Is this total wackiness what we’re now up against?  Has tea party fever loosed every marginal “thinker” and social activist into state and local as well as national politics?  Has it finally launched such profoundly nutty ideas into political legitimacy?  After all, the majority of the US House of Representatives now doesn’t think climate change is happening, or if it is, humans didn’t cause or aren’t exacerbating it, or if we did, what’s wrong with a little warmer winter in Fargo?  Haven’t the new governors of several states (which previously had spent years closely developing the idea of new high-speed rail systems to serve medium-haul transportation needs for which highways or airplanes are extremely inefficient) recently cancelled their state’s participation in such efforts? 
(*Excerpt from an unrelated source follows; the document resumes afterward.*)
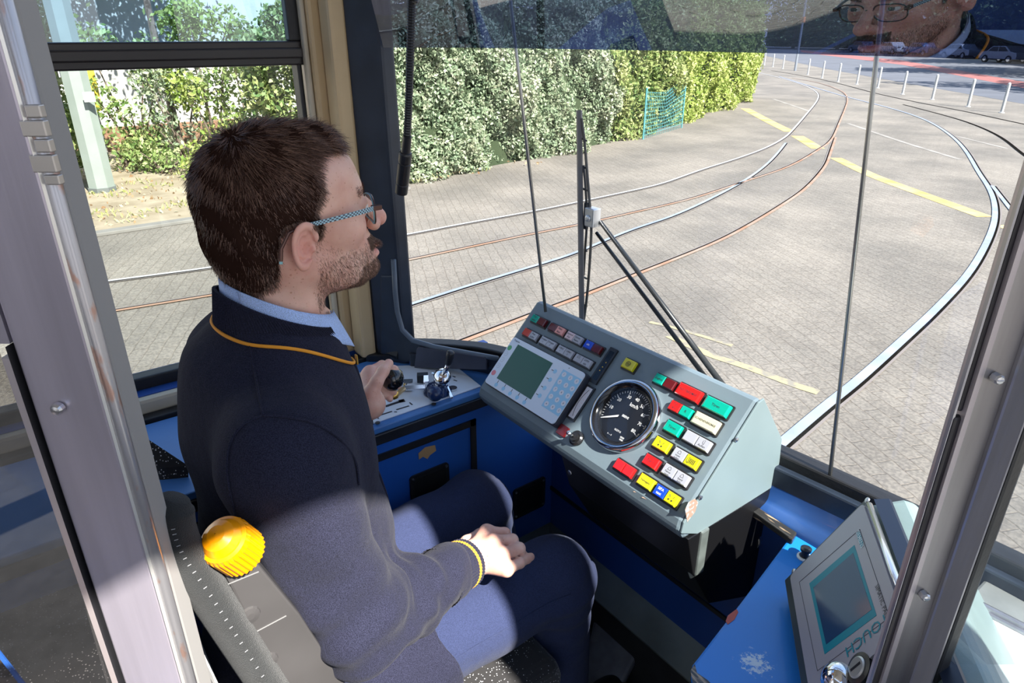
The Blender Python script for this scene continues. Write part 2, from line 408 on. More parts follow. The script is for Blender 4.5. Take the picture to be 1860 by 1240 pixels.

Responding to either well articulated arguments or those based on “facts” and statistics that beg for clarification and correction is part of what we need to do.  But how does one respond to illogical, unsupported, and frankly off-the-wall critiques?

Ironically, for the first time in nearly a generation, the federal government seems to understand the principles of both sustainability and smart growth, and has taken steps to integrate these concepts into how it operates and what it supports with technical assistance and seed monies.  It has also put its own capital development muscle behind them. 

With respect to technical assistance and seed money, the combined sustainability initiatives of three federal agencies that can have substantial influence over the future of smart growth and sustainability (the federal Environmental Protection Agency, Department of Housing and Urban Development, and the Department of Transportation), has the potential to move the needle in a very positive way in growing metropolitan regions across the country.  With respect to capital development, the US General Services Administration (the government's property manager and the largest owner and developer of real estate in the country) now understands smart growth and sustainability and is beginning to incorporate the concepts into how (and importantly, where) it builds federal facilities.  

But the crack and whump of falling federal sustainability initiatives could become loud and clear, as federal budgets succumb not to a surgical or even logical trimming, but rather to an ideological force majeure whose purpose is only incidentally related to reducing the federal deficit.  More directly, the effort is related to chopping away programs and policies deemed impure by new federal policy police who, again, attribute many of them to a federal government that, in their view, is much too interested in so-called “social engineering” (i.e., using both policy and funding incentives and disincentives to achieve a positive social result – which, last time I looked, except for defense, pretty much defines the legitimate role of government).  All the above-noted programs and policies are on the chopping block.

The smart growth and sustainability movement is up against something right now that is illogical and a little bit crazy, but powerful in its simplicity.  We’ll weather it.  But it’ll take some intestinal fortitude as well as a strong measure of patience, and maybe a level of political involvement that many of us have mostly eschewed in the past.